▶ **Task objective**
Select the lines that hold the word "from" and copy each one.

▶ **Source material**
——————

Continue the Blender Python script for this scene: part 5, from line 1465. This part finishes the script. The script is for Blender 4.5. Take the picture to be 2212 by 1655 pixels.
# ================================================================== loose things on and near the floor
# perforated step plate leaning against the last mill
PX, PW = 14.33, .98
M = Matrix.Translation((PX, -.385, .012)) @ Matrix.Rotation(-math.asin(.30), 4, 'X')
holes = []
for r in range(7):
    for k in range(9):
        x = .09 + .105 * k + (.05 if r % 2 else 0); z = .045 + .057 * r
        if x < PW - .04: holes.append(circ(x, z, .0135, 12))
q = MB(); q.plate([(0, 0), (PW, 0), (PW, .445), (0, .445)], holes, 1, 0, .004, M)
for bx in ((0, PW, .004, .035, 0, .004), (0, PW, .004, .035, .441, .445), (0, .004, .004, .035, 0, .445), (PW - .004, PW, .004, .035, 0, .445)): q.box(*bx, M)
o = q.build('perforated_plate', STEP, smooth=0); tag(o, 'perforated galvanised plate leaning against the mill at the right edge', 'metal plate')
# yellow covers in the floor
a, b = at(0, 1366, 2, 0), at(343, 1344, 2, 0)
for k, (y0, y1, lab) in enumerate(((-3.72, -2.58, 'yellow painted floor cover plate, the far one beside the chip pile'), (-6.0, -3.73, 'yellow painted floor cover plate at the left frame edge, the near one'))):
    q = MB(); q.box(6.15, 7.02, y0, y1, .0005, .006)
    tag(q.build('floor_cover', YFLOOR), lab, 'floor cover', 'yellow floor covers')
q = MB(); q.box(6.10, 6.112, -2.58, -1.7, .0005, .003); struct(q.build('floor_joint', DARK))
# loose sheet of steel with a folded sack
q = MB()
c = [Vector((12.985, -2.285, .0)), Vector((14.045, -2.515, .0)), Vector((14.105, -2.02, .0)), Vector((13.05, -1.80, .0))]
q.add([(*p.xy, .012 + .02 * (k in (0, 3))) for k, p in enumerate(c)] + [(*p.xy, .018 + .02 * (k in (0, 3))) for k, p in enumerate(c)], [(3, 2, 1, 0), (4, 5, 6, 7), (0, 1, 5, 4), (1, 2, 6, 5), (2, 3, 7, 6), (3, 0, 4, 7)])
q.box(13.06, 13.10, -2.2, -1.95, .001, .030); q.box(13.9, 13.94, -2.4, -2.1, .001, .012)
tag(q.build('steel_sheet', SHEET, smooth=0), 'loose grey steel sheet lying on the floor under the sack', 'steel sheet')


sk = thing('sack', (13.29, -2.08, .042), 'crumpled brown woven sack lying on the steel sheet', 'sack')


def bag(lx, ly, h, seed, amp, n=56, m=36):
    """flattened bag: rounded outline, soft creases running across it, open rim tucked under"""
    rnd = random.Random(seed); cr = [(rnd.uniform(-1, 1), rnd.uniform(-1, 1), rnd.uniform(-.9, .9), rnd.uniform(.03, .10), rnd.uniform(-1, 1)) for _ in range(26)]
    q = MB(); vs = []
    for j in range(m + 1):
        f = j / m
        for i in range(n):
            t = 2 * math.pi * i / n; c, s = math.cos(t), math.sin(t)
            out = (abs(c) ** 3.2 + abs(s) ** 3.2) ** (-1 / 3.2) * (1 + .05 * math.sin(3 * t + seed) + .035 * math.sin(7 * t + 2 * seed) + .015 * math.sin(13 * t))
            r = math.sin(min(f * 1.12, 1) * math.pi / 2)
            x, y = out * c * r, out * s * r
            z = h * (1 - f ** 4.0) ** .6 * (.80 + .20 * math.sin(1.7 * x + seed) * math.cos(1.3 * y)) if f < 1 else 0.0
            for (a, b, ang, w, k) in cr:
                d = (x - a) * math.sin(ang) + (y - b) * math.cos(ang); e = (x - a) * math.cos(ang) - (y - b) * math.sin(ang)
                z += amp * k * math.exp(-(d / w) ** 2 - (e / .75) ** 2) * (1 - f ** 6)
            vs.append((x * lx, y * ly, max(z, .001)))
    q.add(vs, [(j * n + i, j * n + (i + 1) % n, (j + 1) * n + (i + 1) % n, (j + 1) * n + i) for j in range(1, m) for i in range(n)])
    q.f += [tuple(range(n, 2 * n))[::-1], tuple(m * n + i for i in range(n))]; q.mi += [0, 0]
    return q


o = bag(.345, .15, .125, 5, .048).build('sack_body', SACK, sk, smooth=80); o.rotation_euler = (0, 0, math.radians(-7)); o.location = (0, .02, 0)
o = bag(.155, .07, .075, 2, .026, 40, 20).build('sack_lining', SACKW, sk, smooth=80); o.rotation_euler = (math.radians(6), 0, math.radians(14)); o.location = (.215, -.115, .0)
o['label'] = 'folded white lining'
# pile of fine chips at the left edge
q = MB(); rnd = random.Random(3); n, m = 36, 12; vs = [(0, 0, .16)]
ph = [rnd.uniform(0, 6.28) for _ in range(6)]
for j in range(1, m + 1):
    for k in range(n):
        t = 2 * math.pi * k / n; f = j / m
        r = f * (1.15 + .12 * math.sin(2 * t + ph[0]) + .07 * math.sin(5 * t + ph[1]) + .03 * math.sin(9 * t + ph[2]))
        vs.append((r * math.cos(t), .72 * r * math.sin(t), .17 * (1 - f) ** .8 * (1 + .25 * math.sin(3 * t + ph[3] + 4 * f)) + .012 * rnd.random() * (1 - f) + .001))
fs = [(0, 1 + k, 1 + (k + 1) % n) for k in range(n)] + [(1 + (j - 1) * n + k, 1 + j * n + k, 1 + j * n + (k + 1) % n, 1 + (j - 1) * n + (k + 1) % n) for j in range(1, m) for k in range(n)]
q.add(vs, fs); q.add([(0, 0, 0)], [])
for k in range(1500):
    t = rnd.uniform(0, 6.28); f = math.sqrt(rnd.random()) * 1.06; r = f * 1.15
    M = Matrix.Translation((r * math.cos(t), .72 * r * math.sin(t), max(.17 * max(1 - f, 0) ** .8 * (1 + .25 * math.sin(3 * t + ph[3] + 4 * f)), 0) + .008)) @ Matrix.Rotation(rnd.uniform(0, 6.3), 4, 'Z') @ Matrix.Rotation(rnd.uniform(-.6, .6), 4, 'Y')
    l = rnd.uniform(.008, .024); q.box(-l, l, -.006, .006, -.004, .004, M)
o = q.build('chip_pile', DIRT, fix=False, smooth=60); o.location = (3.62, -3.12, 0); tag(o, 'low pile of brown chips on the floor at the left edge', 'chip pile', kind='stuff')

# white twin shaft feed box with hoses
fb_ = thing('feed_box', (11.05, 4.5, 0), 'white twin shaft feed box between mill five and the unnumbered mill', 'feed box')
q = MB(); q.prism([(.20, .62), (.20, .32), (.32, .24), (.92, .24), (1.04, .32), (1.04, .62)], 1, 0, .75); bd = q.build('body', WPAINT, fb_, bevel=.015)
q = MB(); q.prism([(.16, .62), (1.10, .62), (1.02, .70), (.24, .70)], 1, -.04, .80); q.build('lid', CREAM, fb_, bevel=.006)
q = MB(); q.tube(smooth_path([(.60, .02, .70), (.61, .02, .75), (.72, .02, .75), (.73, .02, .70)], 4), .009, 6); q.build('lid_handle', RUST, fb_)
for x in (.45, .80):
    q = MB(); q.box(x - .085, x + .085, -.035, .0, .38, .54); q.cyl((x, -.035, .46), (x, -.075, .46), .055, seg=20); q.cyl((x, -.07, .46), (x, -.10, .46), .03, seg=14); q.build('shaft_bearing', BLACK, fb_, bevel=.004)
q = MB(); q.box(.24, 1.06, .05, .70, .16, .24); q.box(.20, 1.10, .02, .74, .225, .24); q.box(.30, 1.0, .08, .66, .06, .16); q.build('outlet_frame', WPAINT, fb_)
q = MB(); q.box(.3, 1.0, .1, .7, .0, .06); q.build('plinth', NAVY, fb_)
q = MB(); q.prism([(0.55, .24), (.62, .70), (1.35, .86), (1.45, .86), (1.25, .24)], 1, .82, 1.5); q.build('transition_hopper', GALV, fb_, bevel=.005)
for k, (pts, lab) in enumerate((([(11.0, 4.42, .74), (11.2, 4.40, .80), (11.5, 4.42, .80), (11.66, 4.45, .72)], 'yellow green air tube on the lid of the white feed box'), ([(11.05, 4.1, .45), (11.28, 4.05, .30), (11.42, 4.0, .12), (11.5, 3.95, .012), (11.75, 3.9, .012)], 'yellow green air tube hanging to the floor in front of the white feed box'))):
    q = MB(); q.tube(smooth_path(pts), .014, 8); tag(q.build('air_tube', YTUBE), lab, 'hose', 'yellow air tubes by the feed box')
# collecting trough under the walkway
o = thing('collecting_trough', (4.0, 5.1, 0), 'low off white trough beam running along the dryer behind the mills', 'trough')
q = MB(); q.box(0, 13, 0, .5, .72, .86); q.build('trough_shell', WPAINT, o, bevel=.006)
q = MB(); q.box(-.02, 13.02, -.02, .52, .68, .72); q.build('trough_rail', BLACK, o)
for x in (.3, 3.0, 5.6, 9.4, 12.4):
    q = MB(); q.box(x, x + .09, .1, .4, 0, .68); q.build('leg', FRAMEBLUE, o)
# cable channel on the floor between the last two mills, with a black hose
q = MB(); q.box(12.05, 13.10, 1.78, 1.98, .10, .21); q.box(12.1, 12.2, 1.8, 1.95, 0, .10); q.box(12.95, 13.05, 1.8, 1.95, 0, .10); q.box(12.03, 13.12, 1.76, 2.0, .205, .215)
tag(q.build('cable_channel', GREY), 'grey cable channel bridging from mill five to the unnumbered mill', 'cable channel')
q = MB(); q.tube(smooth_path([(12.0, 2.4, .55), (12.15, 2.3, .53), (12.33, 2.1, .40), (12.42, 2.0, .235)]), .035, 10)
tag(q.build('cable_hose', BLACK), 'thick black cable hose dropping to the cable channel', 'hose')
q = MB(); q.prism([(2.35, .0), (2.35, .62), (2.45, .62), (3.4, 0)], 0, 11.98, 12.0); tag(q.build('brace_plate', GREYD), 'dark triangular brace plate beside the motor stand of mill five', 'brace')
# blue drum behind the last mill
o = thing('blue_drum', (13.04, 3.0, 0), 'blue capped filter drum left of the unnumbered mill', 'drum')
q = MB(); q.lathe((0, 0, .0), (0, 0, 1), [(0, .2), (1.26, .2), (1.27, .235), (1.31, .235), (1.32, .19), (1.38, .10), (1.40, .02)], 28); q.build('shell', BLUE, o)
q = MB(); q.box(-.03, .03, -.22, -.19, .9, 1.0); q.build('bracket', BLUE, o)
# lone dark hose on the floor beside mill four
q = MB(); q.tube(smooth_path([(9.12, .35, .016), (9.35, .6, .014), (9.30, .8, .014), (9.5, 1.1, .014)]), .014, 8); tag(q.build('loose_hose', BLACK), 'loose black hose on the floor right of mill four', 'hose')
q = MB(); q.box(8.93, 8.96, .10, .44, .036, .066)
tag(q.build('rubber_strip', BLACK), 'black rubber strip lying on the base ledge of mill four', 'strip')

——————

▶ **Written response**
Continue the Blender Python script for this scene: part 5, from line 1465. This part finishes the script. The script is for Blender 4.5. Take the picture to be 2212 by 1655 pixels.
tag(q.build('cable_channel', GREY), 'grey cable channel bridging from mill five to the unnumbered mill', 'cable channel')